Holt Parker  •  Link

Brave:
OED 3b:
3. loosely, as a general epithet of admiration or praise: Worthy, excellent, good, 'capital', 'fine', 'famous', etc.; 'an indeterminate word, used to express the superabundance of any valuable quality in men or things' (J.). arch. (Cf. BRAW a.)

b. of things.

1577 J. NORTHBROOKE Dicing (1843) 102 Nowe are the braue and golden dayes. 1599 SHAKES. Much Ado V. iv. 130 Ile deuise thee braue punishments for him. 1605 Lear III. ii. 79 This is a braue night to coole a Curtizan. 1653 WALTON Angler 104 We wil make a brave Breakfast with a piece of powdered Bief.

Xjy  •  Link

Horace's poem is in a metre called the (fifth) Asclepiad. Basically a series of dum-di-di-dum's.

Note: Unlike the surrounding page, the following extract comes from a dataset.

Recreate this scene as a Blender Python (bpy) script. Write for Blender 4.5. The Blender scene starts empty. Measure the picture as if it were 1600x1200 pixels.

Tu ne / quae-si-e-ris / sci-re ne-fas / quem mi-hi quem / ti-bi

Dum dum / dum-di-di-dum / dum-di-di-dum / dum-di-di-dum / di-da

and so on. Once you get into, it has a great swing to it, a bit like Beethoven's 7th.

Andrew Hamilton  •  Link

He could not have been sure the Joyces would get too weary in the walk to Westminster

Sam's ego, as R Gertz surmises, seems to be hard at work today. A sure way to break up a pleasant stroll is to set a very brisk pace that you have reason to believe your companions can't sustain. It didn't take long for the Joyces to decide they weren't enjoying the walk. I can just hear Sam bullying them, saying (as he strides out at a pace of 140 to the minute) "Breathe deep. Every breath is a penny in the bank of health."

Bradford  •  Link

Aus. Susan's astute observations on the Language of Gifts makes one think how these social signifiers change from country to country and era to era, but always crop up again in some form. One thinks of elevated men and women in eleventh-century Heian Japan, as depicted in Murasaki Shikibu's "The Tale of Genji," where one was judged not only on the quality of one's correspondence via haiku, but the penmanship and paper on which it was sent. Likewise, think of the currently unsettled state of e-mail etiquette, where the wrong click or a joke not evident from mere type alone can get you into plenty of interpersonal trouble, both personally and businesswise.

Cum grano salis  •  Link

So many ways to get rid of chaff from good grain, depending on ones own expertise, to show that thee be head and shoulders above the hoi polloi, the run of the mill,.